Apart from Cocteau, I haven't given you the characters' names yet, but I feel you ought to have them: Stallone is called "John Spartan"; Snipes is called "Simon Phoenix"; Bullock is called "Lenina Huxley"; but I'm afraid to say that the writers ran out of steam when it came to the chief of the remaining elements of disorder in 2032 (who is - spoiler alert! - actually not bad), calling him "Edgar Friendly". Now I'm sure the distinguished readers of this blog do not need me to explain the significance of these names - Lenina Huxley! - but just in case you never watch the film you should note that the first scene of the film involves a very big fire for which Snipes' character is mostly responsible. 

So, what have we got? Brave New World? Yes! Spartans? Sort of! Someone friendly? Um, maybe. In fact, we have a strangely prescient parody of a certain kind of 1990s puritanism. 

I said that Cocteau had a dark secret. Well, the plot twist (another spoiler!) is that it was Cocteau who resuscitated Snipes in order to use him to destroy the last remaining elements of disorder in his utopia (Friendly). The dark secret is therefore that Cocteau, despite being British, is not all that clever. (Or maybe he's French.) 

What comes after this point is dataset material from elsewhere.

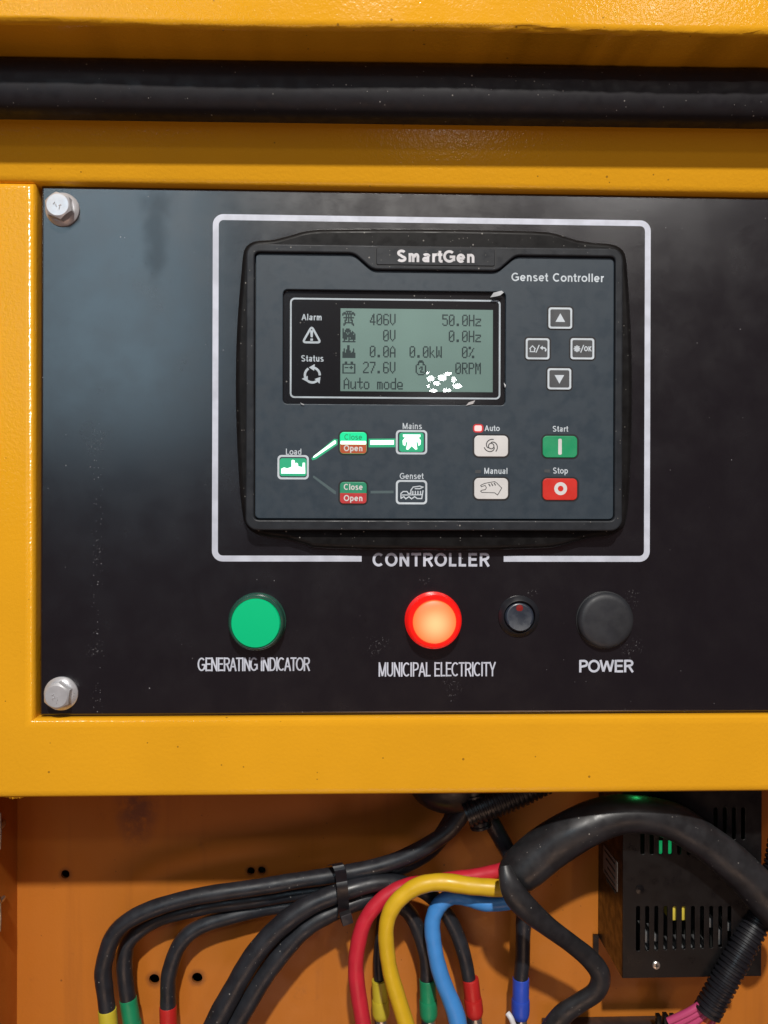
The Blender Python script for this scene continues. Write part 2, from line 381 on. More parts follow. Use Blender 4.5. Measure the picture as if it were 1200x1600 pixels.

More fundamentally, the manicured utopia that Cocteau has created is simply Not Good. Everything that is bad for you - salt, smoking, swearing - is banned but, as a result, people are weak and fearful. They need an injection of Spartan-ism into their overly-ordered lives. The id of dirty reality represented by Friendly and his cronies, who live literally underground and do things like eat burgers, cannot be repressed forever. Huxley's character arc involves learning that sometimes physical touch, whether violent or sexual, can be justified. 

"So what?" you rightly ask. "It's a fun satire on 1990s Californian puritanism with a pretty clear moral."

You're right of course. But, still, the whole thing is weirdly prescient. The electric self-driving cars are pretty much bang on in terms of timing and even outward appearance, but that's an easy one. More impressively, a lot of the social details are correct in ways that were surely not obvious in 1993. So, for example, the 2032 police initially try to deal with Snipes by asking a computer what his plans will be, and even try to arrest him by following prompts from a handheld device ("... use an even more assertive tone of voice - and this time add 'or else!'") - just as we do with our apps. At one point, we see a troubled young man asking for reassurance from a computer ("You are an incredibly sensitive man, who inspires Joy-Joy feelings in all those around you", it tells him) - just as we do with AIs. When Huxley suggests sex, she does not mean physical contact but instead putting on a headset that creates an electronically-simulated substitute - just as ... well, I've already written about the OnlyFans dystopia. It may be just a 90s sci-fi comedy, but the writers were onto something.

One other weird detail: Demolition Man was directed by Marco Brambilla in his directorial debut. He did a good job, so far as I understand how to direct films, it was No 1 in the box office and it made a lot of money. So Brambilla surely had a big Hollywood career ahead of him? You may be wondering why you haven't heard of him, and it turns out that, so Wikipedia tells me, he is really a conceptual artist whose "work is in the collections of the Museum of Modern Art, New York; Solomon R. Guggenheim Museum, New York; SFMOMA, San Francisco; Borusan Contemporary, Istanbul; the Museum of the Moving Image, New York; MetronĂ³m Foundation for Contemporary Arts, Barcelona, Spain and the Corcoran Gallery of Art, Washington D.C". The themes of his work include "transition, our culture's constant acceleration and emotional connection and disconnection through technology." I'd say that Demolition Man is a nice easy way in to exploring some of those themes, with multiple explosions as a bonus. If you want, you can consider it more as an art installation available via your favourite streaming service than as a Hollywood movie.

So, there you are. I don't want to oversell Demolition Man, but it's nicely done, there are plenty of other little jokes - Taco Bell, the three sea shells, knitting - that I won't spoil for you and, even if you are not terribly receptive to its moral (I say from experience), you'll probably enjoy it. Be well!